Le GRDS propose une « école commune », avec un tronc commun de 3 à 18 ans, qui passe par un vaste réexamen des procédures d’apprentissage, des contenus d’enseignement, et de la formation des enseignant-es [[GRDS, L’Ecole commune, Propositions pour une refondation du système éducatif, éditions La Dispute, 2012.]], pour l’éradication de la concurrence entre élèves dans un objectif de transformation sociale. Dans ce cadre un lycée commun est nécessaire. Cette perspective est la plus susceptible de s’opposer efficacement à celle de « l’école du socle », à condition de la penser dans le cadre d’une école commune radicalement plus efficace dans la transmission des savoirs et ce dès la petite enfance. Beaucoup expriment la nécessité d’une sortie rapide du système scolaire des élèves « en difficulté », pourtant la grande majorité des familles populaires aspirent aujourd’hui à un diplôme de l’enseignement supérieur pour leurs enfants. Ainsi un tronc commun au lycée pour tous les élèves est à construire : un baccalauréat de culture générale et technologique. Personne ne doit être exclu de l’étude des grandes œuvres de l’humanité, pour construire collectivement un autre avenir !

Quelles différences avec les réformes récentes et en germe ?

80 % des élèves sont toujours scolarisés à l’âge de 18 ans. Dès lors, la prolongation de la scolarité, obligatoire jusque là, apparaît juste et réaliste. Cependant, cette idée, à gauche, est rarement portée avec la volonté de refondre les trois voies du lycée (générale, technologique et professionnelle) et d’en finir avec l’orientation des élèves en fonction de leur origine sociale et / ou de leur genre. Au contraire, dans la réforme de 2010 et dans les projets de réformes dont il est question dans le débat pré-électoral, la volonté d’atténuer la hiérarchie des filières n’est que de façade : il s’agit toujours d’individualiser, de promouvoir l’apprentissage, et de développer l’enseignement des compétences contre les savoirs [[Ces idées sont si ancrées et si peu interrogées, y compris dans le camp qui se réclame d’un certain progressisme de gauche, que même la FCPE, dans un communiqué de soutien à la lutte pour le maintien des lycées en éducation prioritaire, les reprend à son compte : « pédagogies différenciées, renforcement de l’accompagnement personnalisé, tutorat, éducation à l’orientation », ou encore « développement de l’interdisciplinarité et de l’approche par compétence, construction du bac-3, bac +3… ».]], en guise de soumission aux logiques patronales de l’employabilité, de la sélection, tout en ayant l’air d’offrir des perspectives aux élèves issu- es des milieux populaires.

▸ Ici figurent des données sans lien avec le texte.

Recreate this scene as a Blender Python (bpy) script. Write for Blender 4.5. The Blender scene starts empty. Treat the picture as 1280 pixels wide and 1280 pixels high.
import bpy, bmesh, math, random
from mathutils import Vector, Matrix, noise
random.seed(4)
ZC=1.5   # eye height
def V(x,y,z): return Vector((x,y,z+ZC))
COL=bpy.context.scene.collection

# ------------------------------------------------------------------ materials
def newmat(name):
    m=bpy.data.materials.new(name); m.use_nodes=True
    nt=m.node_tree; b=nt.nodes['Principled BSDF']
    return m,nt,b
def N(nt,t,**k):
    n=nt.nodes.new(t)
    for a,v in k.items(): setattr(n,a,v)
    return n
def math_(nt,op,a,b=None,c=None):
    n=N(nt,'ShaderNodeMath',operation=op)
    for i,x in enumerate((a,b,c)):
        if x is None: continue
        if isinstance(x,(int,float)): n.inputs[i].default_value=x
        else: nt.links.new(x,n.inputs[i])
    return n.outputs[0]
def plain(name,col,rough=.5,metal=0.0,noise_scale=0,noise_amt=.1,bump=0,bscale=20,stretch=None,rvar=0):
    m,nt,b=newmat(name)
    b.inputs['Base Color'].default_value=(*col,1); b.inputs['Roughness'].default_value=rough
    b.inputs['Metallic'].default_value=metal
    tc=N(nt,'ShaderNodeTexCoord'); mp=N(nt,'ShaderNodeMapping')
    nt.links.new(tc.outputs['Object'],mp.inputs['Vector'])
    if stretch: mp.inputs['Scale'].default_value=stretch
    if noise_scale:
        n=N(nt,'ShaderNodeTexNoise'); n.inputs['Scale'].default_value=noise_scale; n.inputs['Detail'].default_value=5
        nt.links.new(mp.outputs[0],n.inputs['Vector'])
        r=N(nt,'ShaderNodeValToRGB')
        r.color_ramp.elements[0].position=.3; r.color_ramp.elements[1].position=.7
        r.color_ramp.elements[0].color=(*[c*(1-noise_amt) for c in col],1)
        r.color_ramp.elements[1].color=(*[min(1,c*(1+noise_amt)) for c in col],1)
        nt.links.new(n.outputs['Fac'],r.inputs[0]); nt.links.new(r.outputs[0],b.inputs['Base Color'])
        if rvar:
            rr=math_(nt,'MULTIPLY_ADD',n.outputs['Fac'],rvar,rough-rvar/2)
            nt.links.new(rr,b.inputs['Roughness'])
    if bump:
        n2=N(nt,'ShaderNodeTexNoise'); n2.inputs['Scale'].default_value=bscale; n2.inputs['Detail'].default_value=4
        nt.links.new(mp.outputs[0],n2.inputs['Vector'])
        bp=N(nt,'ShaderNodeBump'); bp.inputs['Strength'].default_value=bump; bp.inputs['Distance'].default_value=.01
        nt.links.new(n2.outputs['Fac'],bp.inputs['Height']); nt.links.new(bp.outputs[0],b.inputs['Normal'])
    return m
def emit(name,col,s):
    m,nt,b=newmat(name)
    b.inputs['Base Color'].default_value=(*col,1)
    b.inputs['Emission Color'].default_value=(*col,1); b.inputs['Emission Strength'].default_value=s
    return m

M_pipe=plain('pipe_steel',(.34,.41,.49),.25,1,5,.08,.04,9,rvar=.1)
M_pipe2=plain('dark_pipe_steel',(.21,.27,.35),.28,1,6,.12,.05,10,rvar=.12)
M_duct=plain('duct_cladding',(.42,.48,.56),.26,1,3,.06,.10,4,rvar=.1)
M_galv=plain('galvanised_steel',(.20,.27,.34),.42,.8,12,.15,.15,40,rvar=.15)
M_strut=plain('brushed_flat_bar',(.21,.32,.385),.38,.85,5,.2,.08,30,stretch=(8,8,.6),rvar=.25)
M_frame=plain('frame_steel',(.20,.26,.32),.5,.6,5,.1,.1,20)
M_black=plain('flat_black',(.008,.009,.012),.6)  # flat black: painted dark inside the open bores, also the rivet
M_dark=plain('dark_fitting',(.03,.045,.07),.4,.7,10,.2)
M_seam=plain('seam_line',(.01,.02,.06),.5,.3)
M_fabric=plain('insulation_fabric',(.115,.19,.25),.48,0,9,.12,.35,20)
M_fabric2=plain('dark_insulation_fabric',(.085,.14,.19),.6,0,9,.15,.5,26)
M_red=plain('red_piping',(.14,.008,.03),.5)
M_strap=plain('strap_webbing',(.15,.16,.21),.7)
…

Pour l’EE, le chantier du lycée unique est enthousiasmant car il est pédagogique et politique.

Pour l’EE, il s’agit de construire l’avenir scolaire de chacun-e des élèves et d’élever la jeunesse qui construira la société de demain. Les mobilisations sociales, comme celle contre la loi Travail, rappellent d’ailleurs l’absolue nécessité de former des citoyennes et des citoyens éclairé- es et émancipé-es, doté-es d’un esprit critique. Dans ce cadre, le lycée commun, pour reprendre l’appellation du GRDS, est l’un des leviers de la démocratisation scolaire, contre une école trop souvent au bénéfice des « héritiers » de la culture ou de la richesse de leur milieu. Les débats que nous avons eus lors du stage du 10 janvier ont soulevé des questions :
  • quels contenus généraux, technologiques et professionnels, faudra-t-il travailler avec tous les élèves ?
  • quels outils et cadres de remédiation faut-il concevoir, sans filières et sans paliers d’orientation et quand doit se faire le début de la spécialisation, en terminale ?
  • comment repenser l’évaluation, pour la formation, contre la sélection ?
  • comment intégrer dans les contenus de formation initiale et continue des enseignant-es, l’histoire et l’épistémologie des savoirs scolaires, la compréhension des conditions et processus d’apprentissage, la conduite de la classe, la connaissance de l’institution scolaire, etc ?
  • comment en finir avec l’école privée, la concurrence entre établissements, les inégalités entre territoires ? Tout est à penser et à repenser, de l’enseignement primaire à l’université, mais l’idéal démocratique que représente l’horizon d’un lycée commun est un puissant levier de transformation sociale. C’est le pari pédagogique et politique que soutient l’EE, et qu’elle continuera à faire vivre dans le SNES et la FSU.